In responding to the Ministry of Housing and Local Government’s (MHCLG) consultation on banning combustible materials, the RIBA took the opportunity to produce a robust set of recommendations for the UK Government and the industry.

These recommendations include:

  • A ban on combustible materials in external wall construction on buildings over 18m in height must be imposed.
  • Within external wall construction, the ban should restrict sheathing boards, insulation and outermost cladding products to European classification A1 products only. The ban should not include the buildings primary structure. The primary structure should have adequate fire protection (see Building Regulations Requirement B3).
  • The ban should restrict window spandrels, balconies, brise soleil, and similar building elements to European classification A1 products only.
  • The ban should restrict plasterboard to European Classification A2-s1, d0 products and above only, as the RIBA is unaware of any A1 certified plasterboard products.

How did we reach this position?

The RIBA carried out a detailed investigation on the products used in external wall construction. Advice was taken from specialists in designing, specifying and constructing cladding systems, insulation products, glazing, curtain walling, structural systems and external (protruding) systems.

The RIBA Expert Advisory Group on Fire Safety decided that RIBA should focus on:

  • Insulation
  • Outermost cladding products
  • Sheathing boards and plasterboard in external walls
  • Large systems that protrude from the buildings walls such as balconies and briese soleil

To provide a clear position for Government to act upon, the RIBA Expert Advisory Group agreed that primary structural elements should not be included in a ban as the MHCLG consultation clearly related to Building Regulations requirement B4 – external fire spread, rather than requirement B3 - internal fire spread (structure).

What is the difference between A1 and A2 classifications?

The standard ‘Fire classification of construction products and building elements’ sets the specific test methods and performance that products must be certified as meeting.

An A2 certified product has a higher combustibility and can sustain flame for no more than 20 seconds. In contrast, A1 has a lower combustibility and no sustained flaming when tested. Crucially, a product can be certified as A2 even if it gives off an unlimited amount of smoke and unlimited flaming particles/droplets.

In addition, it is necessary to understand that smoke is the most common cause of deaths in fires in the UK and that flaming particles/droplets will tend to initiate new fires away from the original point of ignition.
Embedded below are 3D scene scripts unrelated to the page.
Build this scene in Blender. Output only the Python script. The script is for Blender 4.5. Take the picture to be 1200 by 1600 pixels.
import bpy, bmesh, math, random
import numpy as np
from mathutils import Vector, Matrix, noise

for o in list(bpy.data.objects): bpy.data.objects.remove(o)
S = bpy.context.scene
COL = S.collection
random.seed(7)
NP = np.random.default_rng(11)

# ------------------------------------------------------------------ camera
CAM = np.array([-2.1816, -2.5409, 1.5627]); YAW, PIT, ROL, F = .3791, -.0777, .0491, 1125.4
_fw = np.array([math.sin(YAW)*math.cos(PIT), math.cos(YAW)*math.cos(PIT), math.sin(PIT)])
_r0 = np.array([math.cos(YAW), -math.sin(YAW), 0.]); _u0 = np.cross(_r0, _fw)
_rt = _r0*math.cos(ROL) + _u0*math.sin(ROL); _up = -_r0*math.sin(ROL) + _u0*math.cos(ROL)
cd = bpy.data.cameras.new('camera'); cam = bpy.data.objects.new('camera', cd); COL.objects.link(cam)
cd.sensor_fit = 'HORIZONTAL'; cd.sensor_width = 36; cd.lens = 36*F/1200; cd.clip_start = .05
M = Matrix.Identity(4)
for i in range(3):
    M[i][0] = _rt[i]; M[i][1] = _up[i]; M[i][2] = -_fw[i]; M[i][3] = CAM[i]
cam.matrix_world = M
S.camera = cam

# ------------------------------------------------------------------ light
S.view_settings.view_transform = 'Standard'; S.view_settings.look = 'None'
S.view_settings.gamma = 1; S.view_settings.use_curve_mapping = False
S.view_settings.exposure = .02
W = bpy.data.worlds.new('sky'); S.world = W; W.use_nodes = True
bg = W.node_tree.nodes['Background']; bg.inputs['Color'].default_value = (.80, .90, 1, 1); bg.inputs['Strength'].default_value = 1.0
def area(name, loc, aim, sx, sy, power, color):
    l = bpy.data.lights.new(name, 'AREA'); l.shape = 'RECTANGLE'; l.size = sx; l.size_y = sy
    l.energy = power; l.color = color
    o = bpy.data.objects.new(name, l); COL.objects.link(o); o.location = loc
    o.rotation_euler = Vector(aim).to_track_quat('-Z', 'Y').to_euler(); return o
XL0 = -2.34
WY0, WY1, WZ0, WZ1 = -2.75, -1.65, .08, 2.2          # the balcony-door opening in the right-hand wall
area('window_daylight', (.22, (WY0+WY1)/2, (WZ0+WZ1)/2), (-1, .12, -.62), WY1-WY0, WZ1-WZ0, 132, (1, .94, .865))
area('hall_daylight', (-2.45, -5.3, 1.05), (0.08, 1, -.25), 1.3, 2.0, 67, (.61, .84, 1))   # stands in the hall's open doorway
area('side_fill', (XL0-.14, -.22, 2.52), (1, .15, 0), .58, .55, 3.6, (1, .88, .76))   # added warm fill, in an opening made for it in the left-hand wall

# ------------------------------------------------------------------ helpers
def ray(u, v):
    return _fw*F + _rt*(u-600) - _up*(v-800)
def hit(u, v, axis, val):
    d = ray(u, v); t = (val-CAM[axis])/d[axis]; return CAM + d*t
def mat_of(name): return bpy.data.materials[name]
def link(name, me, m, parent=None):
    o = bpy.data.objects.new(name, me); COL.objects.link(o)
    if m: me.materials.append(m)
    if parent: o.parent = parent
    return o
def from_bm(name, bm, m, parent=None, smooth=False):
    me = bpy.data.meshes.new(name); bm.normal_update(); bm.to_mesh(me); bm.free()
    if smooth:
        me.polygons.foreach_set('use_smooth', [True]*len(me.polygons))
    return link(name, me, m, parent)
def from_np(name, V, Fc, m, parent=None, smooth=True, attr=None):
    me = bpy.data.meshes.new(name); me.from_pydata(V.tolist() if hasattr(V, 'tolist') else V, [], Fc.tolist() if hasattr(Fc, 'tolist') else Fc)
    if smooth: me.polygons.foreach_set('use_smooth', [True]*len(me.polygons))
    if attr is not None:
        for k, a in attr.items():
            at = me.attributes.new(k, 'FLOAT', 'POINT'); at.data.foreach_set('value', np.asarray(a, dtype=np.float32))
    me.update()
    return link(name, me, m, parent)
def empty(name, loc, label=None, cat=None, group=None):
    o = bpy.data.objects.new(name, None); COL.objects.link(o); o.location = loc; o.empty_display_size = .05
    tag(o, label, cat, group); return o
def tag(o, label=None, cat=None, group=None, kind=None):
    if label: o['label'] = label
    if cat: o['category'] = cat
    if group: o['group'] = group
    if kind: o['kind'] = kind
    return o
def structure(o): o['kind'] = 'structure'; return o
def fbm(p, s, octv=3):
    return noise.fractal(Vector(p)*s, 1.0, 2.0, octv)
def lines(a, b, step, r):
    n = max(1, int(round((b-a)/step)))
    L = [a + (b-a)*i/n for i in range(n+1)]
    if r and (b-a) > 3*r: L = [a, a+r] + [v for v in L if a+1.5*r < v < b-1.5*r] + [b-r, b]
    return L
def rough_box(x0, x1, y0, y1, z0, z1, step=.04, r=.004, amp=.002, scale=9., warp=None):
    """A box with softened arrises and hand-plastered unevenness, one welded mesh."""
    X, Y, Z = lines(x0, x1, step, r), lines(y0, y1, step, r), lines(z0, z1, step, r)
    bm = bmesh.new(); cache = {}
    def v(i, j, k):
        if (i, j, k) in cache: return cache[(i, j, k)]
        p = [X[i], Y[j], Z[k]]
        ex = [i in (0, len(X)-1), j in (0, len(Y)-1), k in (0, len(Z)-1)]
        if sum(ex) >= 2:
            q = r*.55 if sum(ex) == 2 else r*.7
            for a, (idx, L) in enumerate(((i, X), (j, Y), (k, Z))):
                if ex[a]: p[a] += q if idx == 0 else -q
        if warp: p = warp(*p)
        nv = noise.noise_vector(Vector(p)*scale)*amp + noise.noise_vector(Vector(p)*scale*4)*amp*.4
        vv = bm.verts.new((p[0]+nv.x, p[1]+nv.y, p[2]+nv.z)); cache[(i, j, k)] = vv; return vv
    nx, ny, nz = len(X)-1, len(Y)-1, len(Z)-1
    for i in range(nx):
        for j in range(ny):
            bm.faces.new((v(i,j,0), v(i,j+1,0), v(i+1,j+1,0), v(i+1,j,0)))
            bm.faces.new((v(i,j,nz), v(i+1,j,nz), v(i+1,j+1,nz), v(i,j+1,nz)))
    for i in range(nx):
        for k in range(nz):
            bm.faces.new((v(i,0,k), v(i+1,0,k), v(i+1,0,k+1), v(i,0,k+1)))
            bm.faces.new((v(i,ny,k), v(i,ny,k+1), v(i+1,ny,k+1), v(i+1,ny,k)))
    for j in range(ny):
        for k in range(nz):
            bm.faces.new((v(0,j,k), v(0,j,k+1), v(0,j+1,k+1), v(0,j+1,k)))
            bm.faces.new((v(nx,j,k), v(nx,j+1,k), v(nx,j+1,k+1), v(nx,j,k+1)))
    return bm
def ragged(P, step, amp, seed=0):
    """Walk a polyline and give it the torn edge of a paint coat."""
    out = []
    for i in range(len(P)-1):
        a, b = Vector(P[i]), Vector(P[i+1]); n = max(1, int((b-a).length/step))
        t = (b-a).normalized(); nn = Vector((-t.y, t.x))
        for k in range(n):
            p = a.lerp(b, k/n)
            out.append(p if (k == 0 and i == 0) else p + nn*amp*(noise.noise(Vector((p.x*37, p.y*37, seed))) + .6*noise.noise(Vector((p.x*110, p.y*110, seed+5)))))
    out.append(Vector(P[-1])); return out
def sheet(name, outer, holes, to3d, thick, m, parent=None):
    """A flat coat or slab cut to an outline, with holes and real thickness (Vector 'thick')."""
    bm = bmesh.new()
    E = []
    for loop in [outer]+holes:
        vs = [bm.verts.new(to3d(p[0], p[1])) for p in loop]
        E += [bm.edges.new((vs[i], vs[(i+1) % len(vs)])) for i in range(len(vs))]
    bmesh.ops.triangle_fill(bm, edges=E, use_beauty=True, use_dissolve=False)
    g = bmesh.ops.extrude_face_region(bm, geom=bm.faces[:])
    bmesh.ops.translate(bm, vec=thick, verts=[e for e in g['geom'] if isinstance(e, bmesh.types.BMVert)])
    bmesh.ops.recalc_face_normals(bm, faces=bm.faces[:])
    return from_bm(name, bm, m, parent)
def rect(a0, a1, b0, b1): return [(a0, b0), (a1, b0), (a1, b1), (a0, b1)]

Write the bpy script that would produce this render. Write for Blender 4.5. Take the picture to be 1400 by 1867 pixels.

For these reasons, the RIBA recommends that the proposed ban restricts the listed products to A1 only. Should the ban permit the use of A2 products, then these must be certified as meeting the classification A2 s1, d0 (limited smoke production and no flaming particles/droplets).

What will happen next?

The RIBA expects that a ban is likely and that it is applied through a change in the Building Regulation requirements. There are some suggestions that the ban may be applied before the end of 2018.

Our recommendations for members

Members are recommended to:

  • Follow the RIBA position on combustible materials in their designs
  • Carefully consider the performance characteristics of the key products that will go into external walls and on the outside of their buildings
  • Be sure they understand the classifications and how they relate to fire safety

We are aware that insurance brokers are requesting additional information relating to cladding and while it might be possible to negotiate cladding cover in some exceptional circumstances, broadly speaking insurers are unwilling to write cover that will give them any potential exposure to combustible cladding. This suggests that irrespective of a ban, insurers have already settled the issue as far as their PI policy holders are concerned.

We will be producing further guidance for members in the coming months.